WHAT IS REQUIRED: Restate the data word for word and leave the images out.

RECORDED DATA:
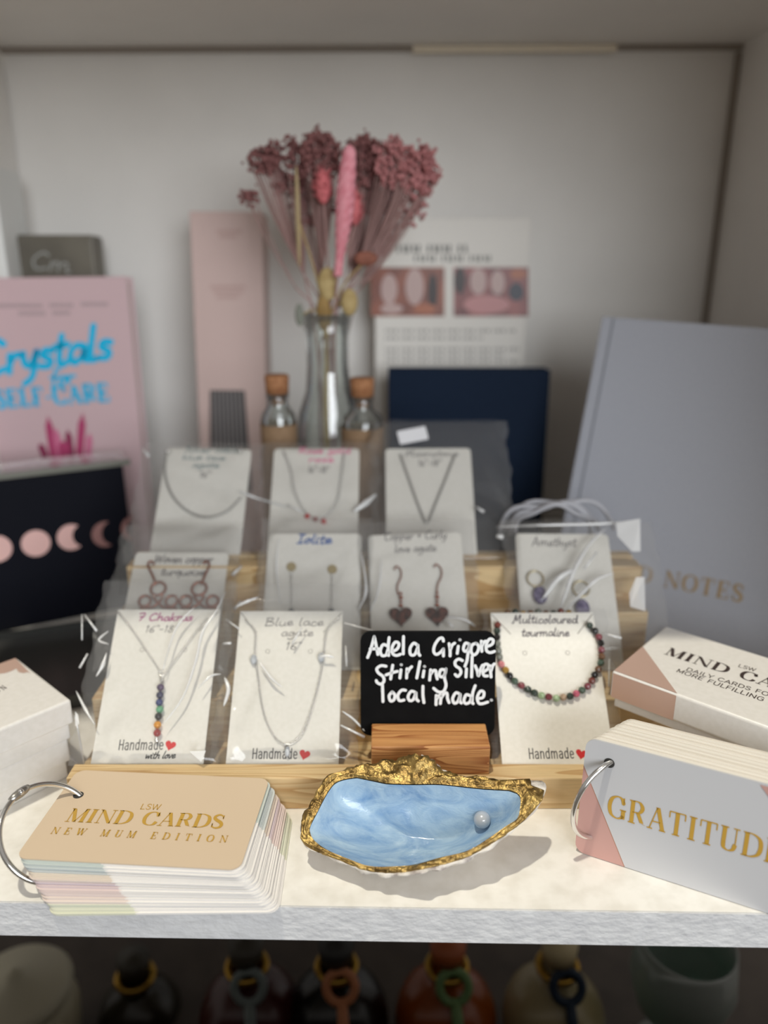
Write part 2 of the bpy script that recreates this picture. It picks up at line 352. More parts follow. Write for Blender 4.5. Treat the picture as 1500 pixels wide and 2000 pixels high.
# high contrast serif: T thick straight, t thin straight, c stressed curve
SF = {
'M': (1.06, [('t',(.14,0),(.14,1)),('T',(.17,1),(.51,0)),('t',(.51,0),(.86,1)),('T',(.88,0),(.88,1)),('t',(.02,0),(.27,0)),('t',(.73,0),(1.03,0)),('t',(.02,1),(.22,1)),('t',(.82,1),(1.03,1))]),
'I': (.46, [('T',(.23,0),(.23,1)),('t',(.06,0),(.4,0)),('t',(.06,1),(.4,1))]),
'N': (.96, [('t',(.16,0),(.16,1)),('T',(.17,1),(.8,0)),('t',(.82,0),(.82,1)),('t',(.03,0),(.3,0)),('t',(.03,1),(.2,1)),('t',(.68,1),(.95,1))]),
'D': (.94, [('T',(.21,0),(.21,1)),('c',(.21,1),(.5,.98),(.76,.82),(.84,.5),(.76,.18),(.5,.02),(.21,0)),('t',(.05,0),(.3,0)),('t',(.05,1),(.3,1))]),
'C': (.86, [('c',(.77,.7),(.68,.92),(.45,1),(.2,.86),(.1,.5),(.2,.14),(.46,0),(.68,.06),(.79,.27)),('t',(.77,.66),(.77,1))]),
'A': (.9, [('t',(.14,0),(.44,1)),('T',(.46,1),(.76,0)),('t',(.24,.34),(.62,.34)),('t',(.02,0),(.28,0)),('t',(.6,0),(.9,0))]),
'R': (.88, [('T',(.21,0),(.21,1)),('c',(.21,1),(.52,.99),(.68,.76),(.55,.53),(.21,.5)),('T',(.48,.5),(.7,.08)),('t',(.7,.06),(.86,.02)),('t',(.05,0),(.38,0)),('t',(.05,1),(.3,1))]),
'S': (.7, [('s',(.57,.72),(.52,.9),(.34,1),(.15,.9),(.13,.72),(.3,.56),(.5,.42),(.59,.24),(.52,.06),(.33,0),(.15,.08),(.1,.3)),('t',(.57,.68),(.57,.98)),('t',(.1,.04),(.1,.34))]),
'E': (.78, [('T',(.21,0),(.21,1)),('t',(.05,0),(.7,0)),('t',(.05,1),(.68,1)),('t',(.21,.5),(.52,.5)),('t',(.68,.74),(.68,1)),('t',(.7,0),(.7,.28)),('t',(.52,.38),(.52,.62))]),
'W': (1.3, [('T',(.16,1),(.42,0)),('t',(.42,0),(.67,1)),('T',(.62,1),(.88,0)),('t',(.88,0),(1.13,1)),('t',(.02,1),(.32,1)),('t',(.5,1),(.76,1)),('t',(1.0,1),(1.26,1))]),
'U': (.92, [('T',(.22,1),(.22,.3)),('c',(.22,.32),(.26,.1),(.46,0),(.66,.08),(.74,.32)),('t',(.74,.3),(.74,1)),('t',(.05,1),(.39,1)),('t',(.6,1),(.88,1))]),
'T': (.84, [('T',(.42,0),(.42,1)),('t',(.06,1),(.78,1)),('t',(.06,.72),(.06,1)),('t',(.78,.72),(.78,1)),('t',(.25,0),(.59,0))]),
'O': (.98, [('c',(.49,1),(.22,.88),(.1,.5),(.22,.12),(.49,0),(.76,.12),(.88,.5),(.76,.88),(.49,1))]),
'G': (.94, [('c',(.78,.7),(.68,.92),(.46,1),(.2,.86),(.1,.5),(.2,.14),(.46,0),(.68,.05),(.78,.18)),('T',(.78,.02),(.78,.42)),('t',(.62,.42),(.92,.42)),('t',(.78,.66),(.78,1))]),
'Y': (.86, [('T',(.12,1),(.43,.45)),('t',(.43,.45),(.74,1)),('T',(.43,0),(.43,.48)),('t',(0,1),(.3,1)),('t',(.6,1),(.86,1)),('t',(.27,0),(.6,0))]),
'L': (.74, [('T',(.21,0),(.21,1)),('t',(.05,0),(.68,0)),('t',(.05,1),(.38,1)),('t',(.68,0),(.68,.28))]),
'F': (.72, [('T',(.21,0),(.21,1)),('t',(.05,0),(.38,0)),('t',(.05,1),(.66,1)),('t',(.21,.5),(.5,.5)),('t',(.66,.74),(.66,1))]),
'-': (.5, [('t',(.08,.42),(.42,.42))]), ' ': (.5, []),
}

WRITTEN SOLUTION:
Write part 2 of the bpy script that recreates this picture. It picks up at line 352. More parts follow. Write for Blender 4.5. Treat the picture as 1500 pixels wide and 2000 pixels high.
# high contrast serif: T thick straight, t thin straight, c stressed curve
SF = {
'M': (1.06, [('t',(.14,0),(.14,1)),('T',(.17,1),(.51,0)),('t',(.51,0),(.86,1)),('T',(.88,0),(.88,1)),('t',(.02,0),(.27,0)),('t',(.73,0),(1.03,0)),('t',(.02,1),(.22,1)),('t',(.82,1),(1.03,1))]),
'I': (.46, [('T',(.23,0),(.23,1)),('t',(.06,0),(.4,0)),('t',(.06,1),(.4,1))]),
'N': (.96, [('t',(.16,0),(.16,1)),('T',(.17,1),(.8,0)),('t',(.82,0),(.82,1)),('t',(.03,0),(.3,0)),('t',(.03,1),(.2,1)),('t',(.68,1),(.95,1))]),
'D': (.94, [('T',(.21,0),(.21,1)),('c',(.21,1),(.5,.98),(.76,.82),(.84,.5),(.76,.18),(.5,.02),(.21,0)),('t',(.05,0),(.3,0)),('t',(.05,1),(.3,1))]),
'C': (.86, [('c',(.77,.7),(.68,.92),(.45,1),(.2,.86),(.1,.5),(.2,.14),(.46,0),(.68,.06),(.79,.27)),('t',(.77,.66),(.77,1))]),
'A': (.9, [('t',(.14,0),(.44,1)),('T',(.46,1),(.76,0)),('t',(.24,.34),(.62,.34)),('t',(.02,0),(.28,0)),('t',(.6,0),(.9,0))]),
'R': (.88, [('T',(.21,0),(.21,1)),('c',(.21,1),(.52,.99),(.68,.76),(.55,.53),(.21,.5)),('T',(.48,.5),(.7,.08)),('t',(.7,.06),(.86,.02)),('t',(.05,0),(.38,0)),('t',(.05,1),(.3,1))]),
'S': (.7, [('s',(.57,.72),(.52,.9),(.34,1),(.15,.9),(.13,.72),(.3,.56),(.5,.42),(.59,.24),(.52,.06),(.33,0),(.15,.08),(.1,.3)),('t',(.57,.68),(.57,.98)),('t',(.1,.04),(.1,.34))]),
'E': (.78, [('T',(.21,0),(.21,1)),('t',(.05,0),(.7,0)),('t',(.05,1),(.68,1)),('t',(.21,.5),(.52,.5)),('t',(.68,.74),(.68,1)),('t',(.7,0),(.7,.28)),('t',(.52,.38),(.52,.62))]),
'W': (1.3, [('T',(.16,1),(.42,0)),('t',(.42,0),(.67,1)),('T',(.62,1),(.88,0)),('t',(.88,0),(1.13,1)),('t',(.02,1),(.32,1)),('t',(.5,1),(.76,1)),('t',(1.0,1),(1.26,1))]),
'U': (.92, [('T',(.22,1),(.22,.3)),('c',(.22,.32),(.26,.1),(.46,0),(.66,.08),(.74,.32)),('t',(.74,.3),(.74,1)),('t',(.05,1),(.39,1)),('t',(.6,1),(.88,1))]),
'T': (.84, [('T',(.42,0),(.42,1)),('t',(.06,1),(.78,1)),('t',(.06,.72),(.06,1)),('t',(.78,.72),(.78,1)),('t',(.25,0),(.59,0))]),
'O': (.98, [('c',(.49,1),(.22,.88),(.1,.5),(.22,.12),(.49,0),(.76,.12),(.88,.5),(.76,.88),(.49,1))]),
'G': (.94, [('c',(.78,.7),(.68,.92),(.46,1),(.2,.86),(.1,.5),(.2,.14),(.46,0),(.68,.05),(.78,.18)),('T',(.78,.02),(.78,.42)),('t',(.62,.42),(.92,.42)),('t',(.78,.66),(.78,1))]),
'Y': (.86, [('T',(.12,1),(.43,.45)),('t',(.43,.45),(.74,1)),('T',(.43,0),(.43,.48)),('t',(0,1),(.3,1)),('t',(.6,1),(.86,1)),('t',(.27,0),(.6,0))]),
'L': (.74, [('T',(.21,0),(.21,1)),('t',(.05,0),(.68,0)),('t',(.05,1),(.38,1)),('t',(.68,0),(.68,.28))]),
'F': (.72, [('T',(.21,0),(.21,1)),('t',(.05,0),(.38,0)),('t',(.05,1),(.66,1)),('t',(.21,.5),(.5,.5)),('t',(.66,.74),(.66,1))]),
'-': (.5, [('t',(.08,.42),(.42,.42))]), ' ': (.5, []),
}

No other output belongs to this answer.